Évaluation des salariés : plusieurs décisions importantes…

Après le jugement du tribunal de grande instance de Lyon qui met en cause le système de benchmark (mise en concurrence des équipes et des individus) à la Caisse d’épargne Rhône-Alpes, plusieurs décisions de tribunaux confirment la possibilité d’actions collectives pour les CHSCT et les organisations syndicales.

Interdiction de critères d’évaluation non conformes au code du travail…
Constatant l’absence de consultation des instances et une mise en place d’un système d’évaluation par quotas avec un nombre de salariés à classer par niveau, les CHSCT de Hewlett Packard ont assignés leur entreprise pour obtenir d’une part la consultation des instances et d’autre part le le retrait du système ainsi d’évaluation.
Extrait du jugement du TGI de Grenoble le 18 février 2013, la société Hewlett Packard « a commis une entrave aux attributions et au fonctionnement des CHSCT et du CE en les consultants tardivement »
« Dit illicite le mode d’évaluation des salariés en ce qu’il est tenu compte dans l’évaluation individuelle des salariés des résultats financiers des divisions (Business Units) auquelles ils appartiennent, en ce que les critères d’évaluation ne sont ni précis, ni objectifs, ni transparents et en raison de la méconnaissance de l’obligation d’information préalable des salariés »
« Interdit de faire application de critères d’évaluation non conformes aux dispositions légales »
Ce jugement prouve de nouveau la possibilité pour le CHSCT d’ester en justice et d’intervenir sur la politique de l’entreprise.

Les décisions de la cour de cassation confirment…
La mise en œuvre d’un mode d’évaluation reposant sur la création de groupes affectés de quotas préétablis que les évaluateurs sont tenus de respecter est illicite, a décidé le 27 mars, la Cour de cassation, qui s’est prononcé pour la première fois sur l’utilisation du système de « ranking par quotas ». Ce système d’évaluation « ranking par quotas » ou « ranking forcé », consiste à classer les salariés en différentes catégories en fonction de leurs « performances », tout en imposant à l’évaluateur de respecter, pour chaque catégorie, un pourcentage prédéterminé de salariés à affecter. Les organisations syndicales et le comité d’entreprise de la société Hewlett Packard France dénonçaient la mise en place de ce système d’évaluation imposant au notateur le classement des salariés dans cinq groupes (du plus au moins performant : K, P +, P, P –, I), selon des pourcentages prédéterminés et non des critères « objectifs » de compétences. Les chefs de service devaient noter sur un niveau de 5 % minimum de I et de 20 % maximum de P. Le groupe K, le plus performant, se voyait quant à lui attribuer un pourcentage maximum de 20 % de salariés.
Dans son arrêt du 27 mars, la Cour de cassation pose pour principe que « la mise en œuvre d’un mode d’évaluation reposant sur la création de groupes affectés de quotas préétablis que les évaluateurs sont tenus de respecter est illicite ». Seules les aptitudes du salarié doivent donc être prises en compte lors de l’évaluation (C. trav., art. L. 1222-2), et celles-ci ne doivent pas être minimisées ou sur-évaluées pour remplir des quotas préétablis.

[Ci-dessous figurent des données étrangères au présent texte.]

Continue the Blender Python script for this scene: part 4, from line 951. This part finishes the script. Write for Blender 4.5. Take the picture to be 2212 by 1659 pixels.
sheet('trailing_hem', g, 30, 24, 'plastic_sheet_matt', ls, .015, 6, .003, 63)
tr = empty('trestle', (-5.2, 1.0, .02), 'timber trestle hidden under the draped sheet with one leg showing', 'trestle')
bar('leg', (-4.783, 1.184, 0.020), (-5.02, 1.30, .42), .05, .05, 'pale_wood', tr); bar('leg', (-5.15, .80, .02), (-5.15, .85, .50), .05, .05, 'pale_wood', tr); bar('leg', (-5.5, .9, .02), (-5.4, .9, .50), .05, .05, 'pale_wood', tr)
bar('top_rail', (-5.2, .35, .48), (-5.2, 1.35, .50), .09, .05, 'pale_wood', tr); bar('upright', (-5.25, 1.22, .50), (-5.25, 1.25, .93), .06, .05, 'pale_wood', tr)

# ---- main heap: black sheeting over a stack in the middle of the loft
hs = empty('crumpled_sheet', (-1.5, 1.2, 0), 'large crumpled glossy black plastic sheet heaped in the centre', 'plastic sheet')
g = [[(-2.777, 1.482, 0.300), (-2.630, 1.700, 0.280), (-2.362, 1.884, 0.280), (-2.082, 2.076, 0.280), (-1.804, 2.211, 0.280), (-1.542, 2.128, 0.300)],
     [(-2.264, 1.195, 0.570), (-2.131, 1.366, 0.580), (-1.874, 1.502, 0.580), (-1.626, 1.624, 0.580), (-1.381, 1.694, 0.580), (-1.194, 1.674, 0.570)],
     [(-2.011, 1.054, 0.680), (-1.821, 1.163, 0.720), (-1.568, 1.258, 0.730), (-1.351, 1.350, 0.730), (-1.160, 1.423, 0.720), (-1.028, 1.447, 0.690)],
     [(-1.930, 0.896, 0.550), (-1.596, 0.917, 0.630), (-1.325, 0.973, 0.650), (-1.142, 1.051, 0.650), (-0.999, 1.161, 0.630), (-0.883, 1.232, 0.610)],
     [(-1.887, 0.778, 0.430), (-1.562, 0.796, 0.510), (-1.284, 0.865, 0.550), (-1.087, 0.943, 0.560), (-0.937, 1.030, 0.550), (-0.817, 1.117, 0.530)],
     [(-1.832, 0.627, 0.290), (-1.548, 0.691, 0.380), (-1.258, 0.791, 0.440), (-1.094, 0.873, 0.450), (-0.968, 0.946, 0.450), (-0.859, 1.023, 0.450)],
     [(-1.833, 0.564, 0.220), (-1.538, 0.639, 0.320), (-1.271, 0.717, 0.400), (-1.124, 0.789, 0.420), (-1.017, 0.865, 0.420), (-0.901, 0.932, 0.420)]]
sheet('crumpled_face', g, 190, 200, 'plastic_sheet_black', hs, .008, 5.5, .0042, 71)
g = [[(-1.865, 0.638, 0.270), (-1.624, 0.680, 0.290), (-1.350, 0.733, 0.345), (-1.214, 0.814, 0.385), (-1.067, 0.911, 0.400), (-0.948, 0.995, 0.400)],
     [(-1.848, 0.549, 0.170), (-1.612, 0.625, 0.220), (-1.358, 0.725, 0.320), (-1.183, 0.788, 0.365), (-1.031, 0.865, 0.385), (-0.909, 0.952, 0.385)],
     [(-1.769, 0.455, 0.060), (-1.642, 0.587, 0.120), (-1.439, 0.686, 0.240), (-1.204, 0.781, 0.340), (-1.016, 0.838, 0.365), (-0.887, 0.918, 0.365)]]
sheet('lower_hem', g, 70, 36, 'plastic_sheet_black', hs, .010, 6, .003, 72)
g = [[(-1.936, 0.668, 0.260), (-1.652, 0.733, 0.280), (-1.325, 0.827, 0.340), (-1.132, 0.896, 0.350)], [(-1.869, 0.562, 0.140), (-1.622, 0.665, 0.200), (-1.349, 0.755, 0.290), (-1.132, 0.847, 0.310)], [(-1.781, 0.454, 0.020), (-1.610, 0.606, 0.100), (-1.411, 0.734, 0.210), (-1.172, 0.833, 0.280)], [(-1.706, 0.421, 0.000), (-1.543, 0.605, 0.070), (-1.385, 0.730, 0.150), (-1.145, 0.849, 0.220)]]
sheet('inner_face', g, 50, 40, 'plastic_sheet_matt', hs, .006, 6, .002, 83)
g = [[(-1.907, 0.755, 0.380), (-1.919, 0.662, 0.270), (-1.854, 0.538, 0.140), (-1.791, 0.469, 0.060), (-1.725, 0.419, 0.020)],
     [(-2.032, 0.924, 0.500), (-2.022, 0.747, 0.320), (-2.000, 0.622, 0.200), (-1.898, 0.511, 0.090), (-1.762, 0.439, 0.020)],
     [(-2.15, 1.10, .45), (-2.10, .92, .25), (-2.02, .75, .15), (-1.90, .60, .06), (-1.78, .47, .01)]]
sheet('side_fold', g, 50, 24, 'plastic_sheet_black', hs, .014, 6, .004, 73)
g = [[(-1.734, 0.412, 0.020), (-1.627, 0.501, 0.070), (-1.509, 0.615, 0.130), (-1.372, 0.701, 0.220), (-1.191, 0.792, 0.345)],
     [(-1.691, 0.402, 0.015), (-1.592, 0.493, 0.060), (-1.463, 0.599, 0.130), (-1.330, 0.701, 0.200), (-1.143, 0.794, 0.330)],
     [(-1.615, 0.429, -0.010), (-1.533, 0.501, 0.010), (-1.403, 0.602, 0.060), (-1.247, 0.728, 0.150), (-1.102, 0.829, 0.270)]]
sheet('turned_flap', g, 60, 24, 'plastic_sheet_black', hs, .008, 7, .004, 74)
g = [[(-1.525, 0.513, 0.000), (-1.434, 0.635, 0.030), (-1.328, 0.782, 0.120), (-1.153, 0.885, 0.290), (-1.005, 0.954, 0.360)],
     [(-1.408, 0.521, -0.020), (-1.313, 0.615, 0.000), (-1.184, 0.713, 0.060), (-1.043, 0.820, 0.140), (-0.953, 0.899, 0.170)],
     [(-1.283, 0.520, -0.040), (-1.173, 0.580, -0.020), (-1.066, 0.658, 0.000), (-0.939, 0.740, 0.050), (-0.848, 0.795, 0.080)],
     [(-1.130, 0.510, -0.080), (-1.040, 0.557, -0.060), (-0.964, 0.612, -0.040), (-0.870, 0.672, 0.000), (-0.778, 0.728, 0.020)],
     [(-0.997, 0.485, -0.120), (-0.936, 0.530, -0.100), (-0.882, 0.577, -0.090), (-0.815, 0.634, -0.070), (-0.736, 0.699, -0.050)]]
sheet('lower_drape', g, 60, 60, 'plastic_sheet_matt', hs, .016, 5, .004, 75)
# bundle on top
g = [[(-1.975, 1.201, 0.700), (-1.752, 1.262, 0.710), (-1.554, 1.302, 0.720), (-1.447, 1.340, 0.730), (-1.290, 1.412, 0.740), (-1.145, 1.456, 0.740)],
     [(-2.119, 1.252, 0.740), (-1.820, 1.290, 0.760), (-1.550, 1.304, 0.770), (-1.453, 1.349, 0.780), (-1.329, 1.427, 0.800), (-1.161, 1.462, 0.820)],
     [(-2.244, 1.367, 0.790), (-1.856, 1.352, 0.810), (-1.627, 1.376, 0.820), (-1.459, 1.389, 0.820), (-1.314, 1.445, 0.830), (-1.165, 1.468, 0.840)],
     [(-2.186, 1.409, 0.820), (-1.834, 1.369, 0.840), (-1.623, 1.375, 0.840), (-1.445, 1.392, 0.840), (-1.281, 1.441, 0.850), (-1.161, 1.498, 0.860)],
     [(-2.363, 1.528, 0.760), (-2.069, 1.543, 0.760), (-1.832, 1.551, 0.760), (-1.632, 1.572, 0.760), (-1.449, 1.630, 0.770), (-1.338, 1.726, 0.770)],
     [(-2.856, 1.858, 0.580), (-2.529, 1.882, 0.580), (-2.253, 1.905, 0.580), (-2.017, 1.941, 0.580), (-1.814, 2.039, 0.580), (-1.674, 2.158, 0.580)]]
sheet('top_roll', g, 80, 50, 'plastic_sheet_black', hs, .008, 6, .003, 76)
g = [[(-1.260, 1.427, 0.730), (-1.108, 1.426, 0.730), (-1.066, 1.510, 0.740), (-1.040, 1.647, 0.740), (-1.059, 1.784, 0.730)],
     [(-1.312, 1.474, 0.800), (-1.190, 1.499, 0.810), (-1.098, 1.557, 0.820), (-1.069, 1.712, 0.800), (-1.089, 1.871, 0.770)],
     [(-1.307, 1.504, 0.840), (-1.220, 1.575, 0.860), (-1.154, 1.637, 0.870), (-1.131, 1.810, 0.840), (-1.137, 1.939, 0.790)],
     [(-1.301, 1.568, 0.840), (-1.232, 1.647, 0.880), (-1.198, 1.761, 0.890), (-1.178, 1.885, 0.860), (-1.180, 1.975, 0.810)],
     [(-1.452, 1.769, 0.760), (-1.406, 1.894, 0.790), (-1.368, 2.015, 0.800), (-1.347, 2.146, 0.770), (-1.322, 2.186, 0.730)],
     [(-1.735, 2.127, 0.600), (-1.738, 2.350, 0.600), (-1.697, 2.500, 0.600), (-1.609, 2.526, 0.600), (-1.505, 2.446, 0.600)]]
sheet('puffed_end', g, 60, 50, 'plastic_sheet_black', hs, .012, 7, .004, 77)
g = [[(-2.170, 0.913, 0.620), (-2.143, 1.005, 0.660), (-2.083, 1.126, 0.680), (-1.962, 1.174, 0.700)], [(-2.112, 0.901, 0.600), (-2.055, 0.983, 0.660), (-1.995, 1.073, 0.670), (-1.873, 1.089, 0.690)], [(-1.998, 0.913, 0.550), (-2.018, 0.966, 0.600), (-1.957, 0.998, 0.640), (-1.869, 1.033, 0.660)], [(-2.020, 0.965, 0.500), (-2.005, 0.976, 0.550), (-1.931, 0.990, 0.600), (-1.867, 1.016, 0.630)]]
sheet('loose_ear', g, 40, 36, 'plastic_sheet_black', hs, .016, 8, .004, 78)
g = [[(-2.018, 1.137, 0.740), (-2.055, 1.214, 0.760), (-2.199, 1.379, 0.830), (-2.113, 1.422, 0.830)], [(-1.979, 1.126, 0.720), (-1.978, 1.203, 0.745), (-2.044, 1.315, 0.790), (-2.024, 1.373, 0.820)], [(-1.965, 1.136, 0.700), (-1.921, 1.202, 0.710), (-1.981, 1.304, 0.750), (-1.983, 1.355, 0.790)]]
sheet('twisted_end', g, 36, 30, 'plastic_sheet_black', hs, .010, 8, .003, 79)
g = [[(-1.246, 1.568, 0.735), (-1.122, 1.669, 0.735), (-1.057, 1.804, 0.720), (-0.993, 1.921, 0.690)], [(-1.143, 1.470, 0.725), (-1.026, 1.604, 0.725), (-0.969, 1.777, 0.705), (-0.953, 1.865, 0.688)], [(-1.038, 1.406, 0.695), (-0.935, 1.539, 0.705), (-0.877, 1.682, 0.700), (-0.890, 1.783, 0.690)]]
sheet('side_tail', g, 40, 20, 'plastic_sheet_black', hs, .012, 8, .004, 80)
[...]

Des perspectives d’initiatives pour les CHSCT…
Malgré la longueur des procédures (le jugement du 27 mars 2013 de la cour de cassation confirme un jugement de la Cour d’appel de Versailles du 8 septembre 2011, le jugement du TGI de Grenoble du 18 février 2013 fait suite à une assignation du CHSCT le 1er avril 2010), l’action en justice constitue une des possibilités d’action syndicale.
Il faut pour cela accumuler des preuves (PV de CHSCT, documents de la Direction, mails, notes et préconisations internes etc…), demander aux inspecteurs du travail et aux médecins du travail de se prononcer, décider d’expertise en CHSCT mais ces initiatives renforcent les possibilités d’échanges avec les salariés et au bout du compte doivent permettre la mobilisation.